Have a funny feeling that sooner or later they will be asked to get involved with the mansion. They are the only ones that can pull it off.

Anonymous said...

I like the idea that this will become a catering hall for the movers and shakers. In LLC happy Astoria that will be a romp with all kinds of funds getting channeled through and into accounts in those local off-brand banks that no one has ever heard of.

That should last for about a year until they realize the the real elite - no not the set that donates money to Joe Crowley and the like - but the real deal will have nothing to do with the local set - and without that element the catering place will fail.

The you will get those break-ins that will threaten to destroy the building.
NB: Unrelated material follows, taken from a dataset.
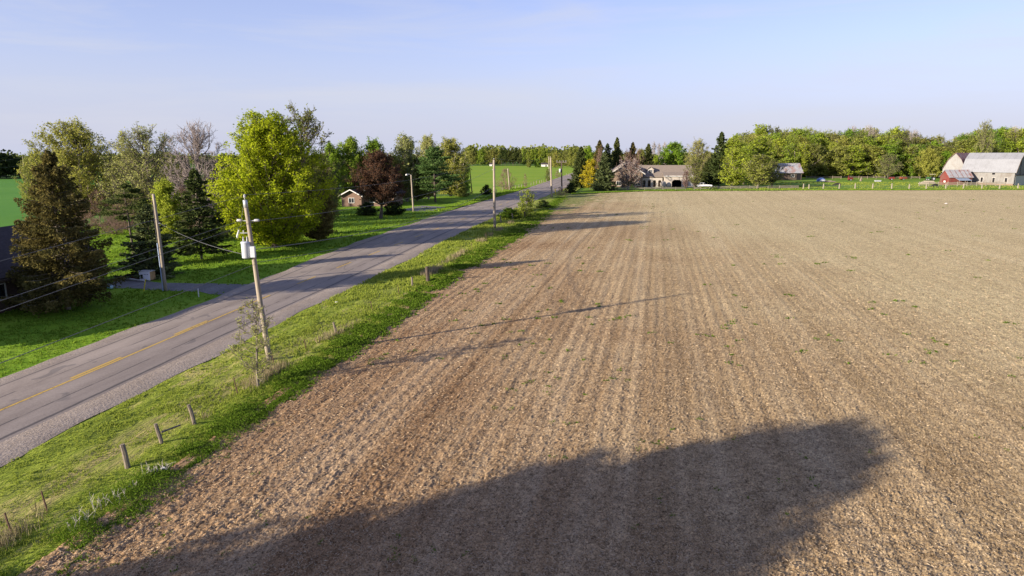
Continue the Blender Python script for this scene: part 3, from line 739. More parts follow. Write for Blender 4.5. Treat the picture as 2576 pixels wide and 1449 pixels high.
PR['yellow'] = bake('yellow', broadleaf(36, 11, 3.6, 0.12, 'egg', 54, 9, 2, 6500, 0.42, 0.24, 0.16, 0.02, rise=1.1), BKD, LF['yellow'])
PR['redbud'] = bake('redbud', broadleaf(37, 11, 5.6, 0.16, 'vase', 70, 10, 5, 7000, 0.24, 0.20, 0.22, 0.03, rise=0.9, sub_len=0.15), BKP, LF['pink'])
PR['thin'] = bake('thin_poplar', broadleaf(38, 17, 1.6, 0.1, 'column', 50, 7, 4, 0, 0.2, 0.1, 0.16, 0.035, rise=2.5, sub_len=0.08), BKP, LF['bud'])
PR['spruce_brown'] = bake('spruce_brown', conifer(51, 12.9, 4.3, 0.07, 0.74, 300, 170, 0.0, 0.25, 0.12, 0.24, jitter=0.34, width=0.30, hang=0.30, gap=0.5), BK, LF['brown'])
PR['spruce'] = bake('spruce', conifer(52, 11, 3.2, 0.03, 0.72, 240, 70, 0.15, 0.42, 0.20, 0.16, hang=0.2), BKD, LF['spruce'])
PR['spruce2'] = bake('spruce_open', conifer(53, 12, 3.1, 0.10, 0.70, 150, 80, 0.12, 0.42, 0.18, 0.15, gap=0.4, hang=0.15), BKD, LF['spruce'])
PR['spruce3'] = bake('spruce_small', conifer(54, 7, 2.5, 0.02, 0.72, 200, 75, 0.10, 0.28, 0.13, 0.11, hang=0.10), BKD, LF['bluespruce'])
PR['pine'] = bake('white_pine', pine(55, 15, 6.0), BKD, LF['pine'])
PR['scots'] = bake('scots_pine', pine(56, 12, 3.4, 7, 1100, 0.5, 0.30), BKD, LF['spruce'])

# ------------------------------------------------------------------ trees left of the road
P_ = plant_px
P_('spruce_tree', 'large brown tinged spruce with a bare lower trunk beside the dark house', 'tree', PR['spruce_brown'], (172, 777), 376, 104)
P_('maple_tree', 'broad olive budding tree rising behind the brown spruce', 'tree', PR['bud'], (205, 566), 303, 108)
P_('maple_tree', 'pale budding tree between the broad olive tree and the bare grey tree', 'tree', PR['bud2'], (378, 572), 319, 98)
P_('maple_tree', 'leafless grey tree standing left of the bright lime maple', 'tree', PR['bare'], (508, 585), 306, 84)
P_('maple_tree', 'big bright lime green maple standing by the road bend', 'tree', PR['maple'], (692, 622), 281, 146)
P_('maple_tree', 'tall half bare tree whose top shows above and right of the lime maple', 'tree', PR['half'], (772, 588), 266, 96)
P_('shrub', 'leafless russet thicket right of the brown spruce, left half', 'shrub', PR['bareb'], (255, 572), 478, 58)
P_('shrub', 'leafless russet thicket right of the brown spruce, right half', 'shrub', PR['bareb'], (318, 580), 486, 52)
P_('shrub', 'leafless russet thicket under the leafless grey tree', 'shrub', PR['bareb'], (470, 590), 470, 60)
P_('pine_tree', 'dark flat topped pine with a bare stem behind the yard pole', 'tree', PR['scots'], (336, 640), 462, 58)
P_('tree', 'small yellow green tree between the dark pine and the open dark spruce', 'tree', PR['full2'], (430, 612), 448, 46, leaf=LF['lime'])
P_('spruce_tree', 'low bushy green spruce directly behind the yard pole', 'tree', PR['spruce3'], (386, 694), 512, 66)
P_('spruce_tree', 'open dark spruce with bare stem left of the lime maple', 'tree', PR['spruce2'], (508, 652), 424, 62, bark=BK)
P_('tree', 'olive bronze tree hanging low right of the lime maple', 'tree', PR['bud'], (812, 588), 398, 48, leaf=LF['olive'])
P_('tree', 'brownish bronze shrub tree at the foot of the lime maple, right side', 'tree', PR['full'], (800, 604), 470, 60, leaf=LF['bronze'])
P_('tree', 'dark green tree peeping out behind the half bare tree', 'tree', PR['full'], (838, 514), 358, 36)
P_('tree', 'fresh yellow green tree left of and behind the crimson maple', 'tree', PR['full'], (888, 511), 344, 46, leaf=LF['lime'])
P_('tree', 'mid green tree directly behind the crimson maple', 'tree', PR['full2'], (944, 510), 346, 38)
P_('maple_tree', 'dark crimson maple in front of the low brick house', 'tree', PR['red'], (958, 549), 381, 72)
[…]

Hopefully the adults will step in, bang the knuckles of the local talent until they drop out, and Steinway will be asked to take it over.

Anonymous said...

As a professional who works in historical reconstruction/cultural heritage and an author of multiple articles and books on architectural value and community, I judge this to be a historically significant building that warrants preservation on the basis of:

1) remaining architectural detail/form that far exceeds that in surrounding areas of Astoria while also still gesturing in important ways at original detail;

2) cultural importance of the structure's history/owner/ownership chain

3) future benefit for the Astoria community currently being inundated by lousy architecture/crowded streets/predatory developers.

Thank you,
John Collins, PhD

anon1234 said...

> They tossed all the original windows and sill components in the dumpster. That can now NEVER be replicated or replaced !!
> I bet the wood floors and 100+ year old carved oak fireplace mantles have been pulled up and sold.
> This is historic rape, its as if all these animals like the mayor want to erase everything!!

Time to go dumpster diving and put the good stuff on eBay or CraigsList.

Anonymous said...

how's Kodak doing?

Ansel Adams said...

Kodak would be doing fine if film cameras were being used by the millions in China.